Bloomberg Law
July 14, 2022, 11:57 PM

Same-Sex Marriage Rights Get Lawmaker Focus in Post-Roe Debate

Maia Spoto
Maia Spoto
Reporter

Lawmakers clashed over the extent to which same-sex marriage and other hard-won rights are at stake following the US Supreme Court’s decision overturning the Roe v. Wade precedent legalizing abortion.

Members of the House Judiciary Committee on Thursday weighed in on the concepts of due process and privacy, and whether the high court’s take last month in Dobbs v. Jackson Women’s Health Organization would endanger other individual freedoms.

“While Justice Alito specifically claimed that Dobbs was limited to abortion and had no effect on other fundamental rights, I find that assurance to be cold comfort,” Committee Chairman Jerrold Nadler (D-N.Y.) said at a hearing examining the potential broader impacts of that decision.

“The Court’s reasoning in Dobbs, if taken to its logical extent, could serve as a roadmap for this conservative majority to eviscerate in future cases other fundamental rights premised on the right to privacy and the doctrine of substantive due process more generally,” Nadler said.

Justice Samuel Alito stressed in his majority opinion that the Dobbs ruling doesn’t threaten constitutional protections like same-sex marriage and contraception. But Justice Clarence Thomas, in his concurring opinion, called for the court to reconsider all precedents based on substantive due process.

Some Republicans said Democrats are wrong to worry rights protected by substantive due process are at risk. It is a misconception that “Dobbs overturns some sort of sacred legal doctrine enshrined in the history of constitutional law,” Rep. Steve Chabot (R-Ohio) said at the hearing.

“The truth is, the legal doctrine in question—substantive due process—has a much more checkered and murky past than abortion advocates would have you believe,” he said, pointing to the use of substantive due process to uphold the rights of slave owners.

Lawmakers and legal experts at the hearing debated the extent to which same-sex or interracial marriage involved substantive due process.

Obergefell v. Hodges and Loving v. Virginia, which legalized same-sex marriage and interracial marriage respectively, invoked both substantive due process and the equal protection clause, Rep.

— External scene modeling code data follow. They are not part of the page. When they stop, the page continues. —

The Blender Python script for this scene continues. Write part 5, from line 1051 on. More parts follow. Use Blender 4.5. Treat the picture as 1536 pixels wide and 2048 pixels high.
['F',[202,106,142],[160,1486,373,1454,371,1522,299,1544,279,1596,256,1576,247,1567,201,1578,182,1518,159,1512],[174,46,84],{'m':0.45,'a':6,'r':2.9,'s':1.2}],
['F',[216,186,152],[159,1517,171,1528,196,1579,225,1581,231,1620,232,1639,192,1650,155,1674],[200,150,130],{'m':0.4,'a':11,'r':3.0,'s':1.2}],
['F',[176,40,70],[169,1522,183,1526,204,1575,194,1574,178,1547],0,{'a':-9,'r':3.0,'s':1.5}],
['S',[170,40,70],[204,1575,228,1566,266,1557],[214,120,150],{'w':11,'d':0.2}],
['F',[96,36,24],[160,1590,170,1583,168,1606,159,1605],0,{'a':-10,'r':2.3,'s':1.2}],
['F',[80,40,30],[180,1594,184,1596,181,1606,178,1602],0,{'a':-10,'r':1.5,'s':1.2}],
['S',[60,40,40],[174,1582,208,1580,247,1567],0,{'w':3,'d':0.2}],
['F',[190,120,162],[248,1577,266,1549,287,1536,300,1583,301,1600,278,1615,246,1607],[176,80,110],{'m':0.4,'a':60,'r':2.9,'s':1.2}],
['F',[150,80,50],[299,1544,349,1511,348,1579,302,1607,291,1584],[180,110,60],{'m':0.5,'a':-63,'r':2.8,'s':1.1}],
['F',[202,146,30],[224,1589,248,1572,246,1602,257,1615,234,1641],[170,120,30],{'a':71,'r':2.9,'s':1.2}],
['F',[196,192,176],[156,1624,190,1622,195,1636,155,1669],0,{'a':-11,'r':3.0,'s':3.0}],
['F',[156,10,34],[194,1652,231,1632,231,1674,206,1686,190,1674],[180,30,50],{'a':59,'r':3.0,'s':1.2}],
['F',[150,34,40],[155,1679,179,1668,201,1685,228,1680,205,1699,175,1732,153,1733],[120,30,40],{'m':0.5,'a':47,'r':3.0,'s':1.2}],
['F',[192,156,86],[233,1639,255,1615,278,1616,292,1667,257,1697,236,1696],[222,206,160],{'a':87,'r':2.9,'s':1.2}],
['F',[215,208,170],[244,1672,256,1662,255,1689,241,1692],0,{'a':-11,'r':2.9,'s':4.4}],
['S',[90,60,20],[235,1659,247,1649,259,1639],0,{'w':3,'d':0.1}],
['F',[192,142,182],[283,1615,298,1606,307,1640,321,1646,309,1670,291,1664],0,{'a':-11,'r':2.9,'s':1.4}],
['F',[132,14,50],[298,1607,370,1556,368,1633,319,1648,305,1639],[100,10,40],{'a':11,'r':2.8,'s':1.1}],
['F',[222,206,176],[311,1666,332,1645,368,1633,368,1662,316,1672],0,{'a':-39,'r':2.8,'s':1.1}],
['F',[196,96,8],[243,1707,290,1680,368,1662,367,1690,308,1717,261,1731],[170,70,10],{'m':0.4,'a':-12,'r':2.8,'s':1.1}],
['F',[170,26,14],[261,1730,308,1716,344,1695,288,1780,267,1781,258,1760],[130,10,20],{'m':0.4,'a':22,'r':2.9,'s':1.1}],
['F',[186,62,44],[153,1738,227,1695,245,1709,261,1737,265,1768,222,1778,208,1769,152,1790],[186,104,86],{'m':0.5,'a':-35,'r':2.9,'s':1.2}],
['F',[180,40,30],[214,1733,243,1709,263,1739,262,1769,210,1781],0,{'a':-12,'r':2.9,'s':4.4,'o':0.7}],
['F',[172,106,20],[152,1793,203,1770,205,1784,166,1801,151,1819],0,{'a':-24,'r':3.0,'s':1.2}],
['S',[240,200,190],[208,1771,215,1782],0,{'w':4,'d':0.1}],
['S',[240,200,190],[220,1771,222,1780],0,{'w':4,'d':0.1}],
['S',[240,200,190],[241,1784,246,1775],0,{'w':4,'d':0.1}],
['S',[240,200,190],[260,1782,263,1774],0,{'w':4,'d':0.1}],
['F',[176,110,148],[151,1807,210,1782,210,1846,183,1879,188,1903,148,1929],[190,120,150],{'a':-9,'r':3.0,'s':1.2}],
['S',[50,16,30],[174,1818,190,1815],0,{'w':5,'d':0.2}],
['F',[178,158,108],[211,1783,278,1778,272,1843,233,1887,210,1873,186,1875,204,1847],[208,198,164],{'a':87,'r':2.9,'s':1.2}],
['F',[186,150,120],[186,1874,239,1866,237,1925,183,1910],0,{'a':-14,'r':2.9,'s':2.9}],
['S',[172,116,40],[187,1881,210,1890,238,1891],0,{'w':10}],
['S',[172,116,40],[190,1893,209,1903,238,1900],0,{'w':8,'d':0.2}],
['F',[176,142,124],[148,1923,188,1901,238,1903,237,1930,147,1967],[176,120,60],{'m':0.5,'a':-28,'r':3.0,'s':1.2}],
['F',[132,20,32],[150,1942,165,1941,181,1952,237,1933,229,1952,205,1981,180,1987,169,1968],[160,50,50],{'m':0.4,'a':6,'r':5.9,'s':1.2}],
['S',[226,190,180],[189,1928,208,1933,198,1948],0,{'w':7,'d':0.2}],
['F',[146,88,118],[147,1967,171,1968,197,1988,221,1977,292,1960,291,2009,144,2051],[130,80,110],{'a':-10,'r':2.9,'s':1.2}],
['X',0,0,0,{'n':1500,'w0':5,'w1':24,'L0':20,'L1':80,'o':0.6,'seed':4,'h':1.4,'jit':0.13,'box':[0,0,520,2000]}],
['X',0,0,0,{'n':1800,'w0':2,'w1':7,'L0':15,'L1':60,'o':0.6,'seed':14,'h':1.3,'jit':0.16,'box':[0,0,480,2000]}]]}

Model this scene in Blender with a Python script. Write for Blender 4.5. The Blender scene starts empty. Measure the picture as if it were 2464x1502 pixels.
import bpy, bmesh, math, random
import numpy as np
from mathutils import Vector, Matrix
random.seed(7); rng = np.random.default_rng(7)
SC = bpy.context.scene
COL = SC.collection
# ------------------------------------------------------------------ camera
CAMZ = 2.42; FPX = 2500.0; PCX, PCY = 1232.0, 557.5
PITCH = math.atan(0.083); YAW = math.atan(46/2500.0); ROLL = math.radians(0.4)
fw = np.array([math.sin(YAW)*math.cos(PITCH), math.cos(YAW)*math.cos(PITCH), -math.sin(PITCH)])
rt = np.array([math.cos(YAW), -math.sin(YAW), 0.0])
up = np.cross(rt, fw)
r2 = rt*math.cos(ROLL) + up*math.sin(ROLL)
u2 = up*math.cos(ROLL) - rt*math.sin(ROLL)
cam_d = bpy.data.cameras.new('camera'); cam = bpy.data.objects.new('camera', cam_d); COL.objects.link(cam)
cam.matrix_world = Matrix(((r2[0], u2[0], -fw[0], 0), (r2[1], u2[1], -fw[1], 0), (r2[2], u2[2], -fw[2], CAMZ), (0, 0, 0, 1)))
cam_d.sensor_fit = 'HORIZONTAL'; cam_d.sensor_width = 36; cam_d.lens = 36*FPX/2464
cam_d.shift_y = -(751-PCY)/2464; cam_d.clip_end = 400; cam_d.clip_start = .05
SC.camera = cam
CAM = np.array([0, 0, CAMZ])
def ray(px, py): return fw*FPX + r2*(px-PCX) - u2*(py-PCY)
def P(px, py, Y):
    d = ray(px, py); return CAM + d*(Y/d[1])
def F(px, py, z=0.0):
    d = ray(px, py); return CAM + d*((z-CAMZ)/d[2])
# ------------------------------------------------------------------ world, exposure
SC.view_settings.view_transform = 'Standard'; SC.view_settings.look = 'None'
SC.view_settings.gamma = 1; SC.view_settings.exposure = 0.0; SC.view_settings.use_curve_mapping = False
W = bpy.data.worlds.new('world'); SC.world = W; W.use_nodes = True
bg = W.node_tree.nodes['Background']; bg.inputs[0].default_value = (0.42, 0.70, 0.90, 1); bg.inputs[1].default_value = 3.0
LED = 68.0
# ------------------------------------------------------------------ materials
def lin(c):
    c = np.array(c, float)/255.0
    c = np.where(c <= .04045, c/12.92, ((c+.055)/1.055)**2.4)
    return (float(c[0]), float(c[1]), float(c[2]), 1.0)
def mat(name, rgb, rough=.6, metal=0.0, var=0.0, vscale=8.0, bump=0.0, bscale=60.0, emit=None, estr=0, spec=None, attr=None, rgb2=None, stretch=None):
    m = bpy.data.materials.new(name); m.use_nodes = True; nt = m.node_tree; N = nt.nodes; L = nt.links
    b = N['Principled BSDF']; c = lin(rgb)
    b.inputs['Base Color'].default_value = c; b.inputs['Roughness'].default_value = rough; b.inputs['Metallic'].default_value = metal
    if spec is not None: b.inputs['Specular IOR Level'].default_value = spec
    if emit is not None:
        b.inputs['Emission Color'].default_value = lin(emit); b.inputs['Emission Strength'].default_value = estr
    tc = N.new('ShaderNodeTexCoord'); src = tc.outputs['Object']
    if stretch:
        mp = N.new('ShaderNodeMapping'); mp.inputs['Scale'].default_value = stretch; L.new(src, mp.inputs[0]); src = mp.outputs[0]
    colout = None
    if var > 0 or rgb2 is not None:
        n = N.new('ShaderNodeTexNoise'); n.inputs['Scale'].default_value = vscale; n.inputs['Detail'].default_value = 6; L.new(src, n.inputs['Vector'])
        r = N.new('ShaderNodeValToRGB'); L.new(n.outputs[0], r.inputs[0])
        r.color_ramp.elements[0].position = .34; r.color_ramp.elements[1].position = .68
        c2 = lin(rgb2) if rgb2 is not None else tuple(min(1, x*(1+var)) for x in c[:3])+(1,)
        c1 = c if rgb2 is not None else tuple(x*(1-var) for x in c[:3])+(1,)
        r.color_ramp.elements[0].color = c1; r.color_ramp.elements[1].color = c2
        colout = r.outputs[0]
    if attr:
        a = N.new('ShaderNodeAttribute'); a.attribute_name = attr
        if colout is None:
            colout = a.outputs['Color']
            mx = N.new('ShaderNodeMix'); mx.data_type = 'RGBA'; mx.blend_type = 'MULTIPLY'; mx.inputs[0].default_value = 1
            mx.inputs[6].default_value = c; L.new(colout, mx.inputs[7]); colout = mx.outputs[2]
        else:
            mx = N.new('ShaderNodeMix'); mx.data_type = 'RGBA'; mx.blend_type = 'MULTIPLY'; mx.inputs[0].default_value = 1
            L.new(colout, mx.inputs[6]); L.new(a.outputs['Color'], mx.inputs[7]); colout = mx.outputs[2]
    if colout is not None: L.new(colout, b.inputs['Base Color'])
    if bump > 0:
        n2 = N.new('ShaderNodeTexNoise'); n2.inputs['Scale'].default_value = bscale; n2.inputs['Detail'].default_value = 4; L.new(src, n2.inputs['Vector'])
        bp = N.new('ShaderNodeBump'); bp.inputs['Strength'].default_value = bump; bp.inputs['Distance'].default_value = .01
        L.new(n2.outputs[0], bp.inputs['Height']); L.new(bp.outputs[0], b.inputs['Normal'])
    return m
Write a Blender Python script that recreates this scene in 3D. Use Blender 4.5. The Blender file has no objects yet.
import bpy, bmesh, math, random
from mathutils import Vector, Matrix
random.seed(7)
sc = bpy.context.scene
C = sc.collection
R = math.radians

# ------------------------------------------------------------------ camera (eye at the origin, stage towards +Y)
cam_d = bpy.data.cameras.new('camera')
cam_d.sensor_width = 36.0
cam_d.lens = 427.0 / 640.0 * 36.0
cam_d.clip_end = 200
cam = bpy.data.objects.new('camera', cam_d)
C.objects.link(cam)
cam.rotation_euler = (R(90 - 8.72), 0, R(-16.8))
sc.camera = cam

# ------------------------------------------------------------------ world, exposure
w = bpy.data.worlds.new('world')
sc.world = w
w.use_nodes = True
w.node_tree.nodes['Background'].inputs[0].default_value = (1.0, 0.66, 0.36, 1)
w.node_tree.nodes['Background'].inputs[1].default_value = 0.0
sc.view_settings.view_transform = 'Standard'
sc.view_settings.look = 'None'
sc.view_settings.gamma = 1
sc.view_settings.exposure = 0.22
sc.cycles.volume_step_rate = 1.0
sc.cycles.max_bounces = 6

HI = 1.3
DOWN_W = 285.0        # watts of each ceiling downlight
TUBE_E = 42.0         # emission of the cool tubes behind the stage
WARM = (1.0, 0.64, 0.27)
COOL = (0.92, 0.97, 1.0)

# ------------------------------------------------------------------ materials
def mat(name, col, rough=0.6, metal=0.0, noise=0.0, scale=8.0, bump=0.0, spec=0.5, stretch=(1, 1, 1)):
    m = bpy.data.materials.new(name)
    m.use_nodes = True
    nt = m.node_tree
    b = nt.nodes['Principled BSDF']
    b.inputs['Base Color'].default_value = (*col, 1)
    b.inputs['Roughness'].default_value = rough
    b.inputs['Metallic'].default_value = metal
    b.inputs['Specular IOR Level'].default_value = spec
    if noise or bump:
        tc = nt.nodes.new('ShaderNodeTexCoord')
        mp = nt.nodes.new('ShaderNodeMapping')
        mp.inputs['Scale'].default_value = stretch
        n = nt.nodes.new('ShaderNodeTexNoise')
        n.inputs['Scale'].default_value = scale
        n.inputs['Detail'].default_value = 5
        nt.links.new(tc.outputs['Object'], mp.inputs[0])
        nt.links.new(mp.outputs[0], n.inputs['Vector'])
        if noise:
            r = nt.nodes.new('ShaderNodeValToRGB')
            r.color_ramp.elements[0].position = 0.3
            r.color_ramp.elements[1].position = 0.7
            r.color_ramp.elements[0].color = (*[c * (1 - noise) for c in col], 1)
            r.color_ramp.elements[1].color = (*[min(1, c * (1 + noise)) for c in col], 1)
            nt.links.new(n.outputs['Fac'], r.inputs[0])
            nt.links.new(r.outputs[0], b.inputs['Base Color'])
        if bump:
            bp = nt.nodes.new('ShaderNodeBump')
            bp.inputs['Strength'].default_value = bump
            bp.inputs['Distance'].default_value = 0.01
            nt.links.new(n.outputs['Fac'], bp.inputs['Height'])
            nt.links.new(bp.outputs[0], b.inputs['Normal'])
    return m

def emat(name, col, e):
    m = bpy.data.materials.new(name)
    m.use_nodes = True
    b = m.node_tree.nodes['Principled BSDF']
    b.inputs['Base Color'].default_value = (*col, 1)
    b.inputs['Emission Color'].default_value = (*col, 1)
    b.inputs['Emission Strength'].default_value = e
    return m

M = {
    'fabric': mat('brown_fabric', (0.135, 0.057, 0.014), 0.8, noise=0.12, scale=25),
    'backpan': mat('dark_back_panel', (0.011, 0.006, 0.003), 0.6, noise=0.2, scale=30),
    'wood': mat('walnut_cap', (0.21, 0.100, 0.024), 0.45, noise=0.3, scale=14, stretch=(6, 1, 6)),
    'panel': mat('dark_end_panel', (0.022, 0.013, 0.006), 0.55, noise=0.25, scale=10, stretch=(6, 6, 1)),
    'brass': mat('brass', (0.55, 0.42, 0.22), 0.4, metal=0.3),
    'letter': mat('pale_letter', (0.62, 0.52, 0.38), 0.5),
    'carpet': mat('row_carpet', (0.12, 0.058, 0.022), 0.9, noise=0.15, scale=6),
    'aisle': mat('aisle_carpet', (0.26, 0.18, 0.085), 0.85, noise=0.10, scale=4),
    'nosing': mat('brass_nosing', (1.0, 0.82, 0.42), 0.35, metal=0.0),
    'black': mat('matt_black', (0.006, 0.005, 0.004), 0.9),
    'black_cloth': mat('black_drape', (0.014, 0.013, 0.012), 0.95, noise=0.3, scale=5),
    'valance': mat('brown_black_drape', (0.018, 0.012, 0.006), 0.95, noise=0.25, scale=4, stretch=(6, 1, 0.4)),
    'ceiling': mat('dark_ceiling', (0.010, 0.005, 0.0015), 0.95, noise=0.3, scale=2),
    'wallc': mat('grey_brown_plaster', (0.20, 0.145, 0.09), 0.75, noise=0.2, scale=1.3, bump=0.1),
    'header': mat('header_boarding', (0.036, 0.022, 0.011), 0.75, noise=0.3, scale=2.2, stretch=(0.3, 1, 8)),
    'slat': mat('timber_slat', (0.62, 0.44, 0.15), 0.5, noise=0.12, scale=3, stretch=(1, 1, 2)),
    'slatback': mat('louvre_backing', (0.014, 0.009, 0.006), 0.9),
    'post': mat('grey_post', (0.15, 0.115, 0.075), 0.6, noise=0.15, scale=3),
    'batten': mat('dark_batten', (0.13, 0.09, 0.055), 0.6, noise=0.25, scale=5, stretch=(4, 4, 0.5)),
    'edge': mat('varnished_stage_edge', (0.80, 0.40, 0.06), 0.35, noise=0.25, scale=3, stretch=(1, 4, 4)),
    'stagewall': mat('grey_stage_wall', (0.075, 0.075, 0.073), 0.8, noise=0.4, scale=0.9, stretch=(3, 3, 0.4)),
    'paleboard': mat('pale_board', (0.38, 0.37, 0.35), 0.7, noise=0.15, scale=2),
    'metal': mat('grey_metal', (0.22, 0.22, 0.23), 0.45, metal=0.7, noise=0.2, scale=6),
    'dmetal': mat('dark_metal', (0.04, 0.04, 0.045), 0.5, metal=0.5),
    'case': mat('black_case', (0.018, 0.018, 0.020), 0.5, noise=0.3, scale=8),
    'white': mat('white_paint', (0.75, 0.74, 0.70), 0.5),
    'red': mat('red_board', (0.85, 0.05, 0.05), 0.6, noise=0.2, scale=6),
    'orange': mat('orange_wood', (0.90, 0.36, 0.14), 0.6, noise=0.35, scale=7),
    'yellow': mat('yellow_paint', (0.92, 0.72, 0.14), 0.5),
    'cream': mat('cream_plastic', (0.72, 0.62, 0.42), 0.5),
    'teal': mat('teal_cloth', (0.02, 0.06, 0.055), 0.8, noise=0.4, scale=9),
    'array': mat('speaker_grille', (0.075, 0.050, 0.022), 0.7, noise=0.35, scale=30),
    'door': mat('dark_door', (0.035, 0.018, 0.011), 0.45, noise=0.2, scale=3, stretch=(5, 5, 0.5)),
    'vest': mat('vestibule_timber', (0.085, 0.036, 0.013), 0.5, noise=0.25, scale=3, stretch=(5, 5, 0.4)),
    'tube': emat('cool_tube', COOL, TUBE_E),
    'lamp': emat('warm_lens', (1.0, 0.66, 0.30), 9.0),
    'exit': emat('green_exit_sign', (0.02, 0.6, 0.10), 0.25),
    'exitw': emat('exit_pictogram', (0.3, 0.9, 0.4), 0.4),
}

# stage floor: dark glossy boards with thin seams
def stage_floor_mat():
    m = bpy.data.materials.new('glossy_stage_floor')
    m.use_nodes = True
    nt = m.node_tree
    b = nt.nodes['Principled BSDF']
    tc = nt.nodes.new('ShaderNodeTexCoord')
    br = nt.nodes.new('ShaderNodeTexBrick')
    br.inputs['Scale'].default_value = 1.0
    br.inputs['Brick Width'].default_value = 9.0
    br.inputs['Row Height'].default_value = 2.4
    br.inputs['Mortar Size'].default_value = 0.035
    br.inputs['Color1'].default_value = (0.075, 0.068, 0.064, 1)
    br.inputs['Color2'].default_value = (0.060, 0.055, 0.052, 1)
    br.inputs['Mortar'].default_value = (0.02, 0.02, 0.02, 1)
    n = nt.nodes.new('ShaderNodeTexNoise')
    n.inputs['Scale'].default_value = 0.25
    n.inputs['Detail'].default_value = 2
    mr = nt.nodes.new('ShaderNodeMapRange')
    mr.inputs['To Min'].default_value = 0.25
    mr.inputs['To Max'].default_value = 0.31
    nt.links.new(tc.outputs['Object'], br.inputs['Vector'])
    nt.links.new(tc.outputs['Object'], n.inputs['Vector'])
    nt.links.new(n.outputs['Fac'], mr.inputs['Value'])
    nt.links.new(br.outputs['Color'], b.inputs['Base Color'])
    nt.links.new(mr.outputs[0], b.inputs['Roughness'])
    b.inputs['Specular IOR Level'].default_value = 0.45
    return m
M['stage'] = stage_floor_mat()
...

Steve Cohen (D-Tenn.) said.

But Catherine Glenn Foster, president and CEO of Americans United for Life, an anti-abortion advocacy group, suggested the right to interracial marriage was less tied to due process than some think.

“In Loving, that decision was based on equal protection, with about two paragraphs on substantive due process,” Glenn Foster said. “Obergefell was based on both equal protection and substantive due process, woven together.”

Melissa Murray, an NYU law professor, disagreed, saying the Dobbs reasoning puts both precedents in peril.

“To my mind, there is no way to distinguish the two,” Murray responded, referring to Obergefell and Loving. “Both of them acknowledge that there is the right to marry, or not, and implicit in that right is the right to marry a person of one’s choice.”

The stakes are high for LGBTQ people.

“A young woman told me that if not for marriage equality, she would have killed herself,” Jim Obergefell, the named plaintiff in Obergefell, said in his testimony. “Let that sink in. How many other lives were saved that day? How many will be lost; what damage will be done to our families if our right to marriage is taken away?”